Dit alles hoort bij het veranderde theologische paradigma, dat meestal wordt aangegeven met de “Nieuwe Paulus.” Dat is een begrip van de apostel Paulus, opnieuw gelezen binnen zijn eerste-eeuwse Joodse context, met een hernieuwde waardering voor het Jodendom van Farizeeën en Essenen als zijn context. Die manier van lezen van Paulus werd in mijn dissertatie een belangrijk fundament. (En werd mij aangereikt door schrijvers als E. P Sanders en N.T. Wright.)
Mijn eerste uitgangspunt was dit. Als de vroege kerk een zinvolle plaats kon aanwijzen voor de wet van Mozes, inclusief de joodse exegese en praktijk, en wanneer deze opvatting over de wet van Mozes niet in strijd was met de leer van de rechtvaardiging door geloof – omdat die leer niet gericht is tegen de joodse wet als zodanig, maar tegen een theologisch systeem van niet joodse herkomst, waarin op willekeurige wijze joodse elementen werden vervlochten met het evangelie – dan wordt het zaak om op een positieve manier binnen de christelijke ethiek, de rol van de wet van Mozes en haar joodse exegese en praktijk een nieuwe waardering te geven.

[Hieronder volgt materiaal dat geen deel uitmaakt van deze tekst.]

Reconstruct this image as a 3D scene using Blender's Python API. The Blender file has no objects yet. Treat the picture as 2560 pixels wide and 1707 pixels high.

Mijn tweede uitgangspunt was dit. Het verzet tegen een vorm van Messiaanse Jodendom blijkt gebaseerd te zijn op een interpretatie van de leer van de rechtvaardiging bij Paulus, binnen de context van een verzet tegen de laat rooms-katholieke leer van de verdiensten, en de daaraan verbonden praktijken van goede werken, boetedoening en behoudenis door (aanvullende) daden vn gehoorzaamheid aan de Kerk. Maar dat is de context van de Reformatie, niet die van Paulus! Dat verzet heeft daarom geen recht gedaan aan wat in de eerste eeuw de historische context van Paulus vormt, namelijk een bloeiend en dominant joods (Messiaanse) christendom, tegenover een Helleniserend Jodendom.
Kortom. Wat is de verhouding tussen de rechtvaardiging door geloof en een positieve houding tegenover de wet van Mozes als leidraad voor de christelijke ethiek, zodat een specifiek Messiaanse vorm van ethisch nadenken kan worden ontwikkeld? Is de wet van Christus een Messiaanse thora? Of is de wet van Christus de afschaffing van alle geboden en hun ondergang in het algemene principe van de naastenliefde?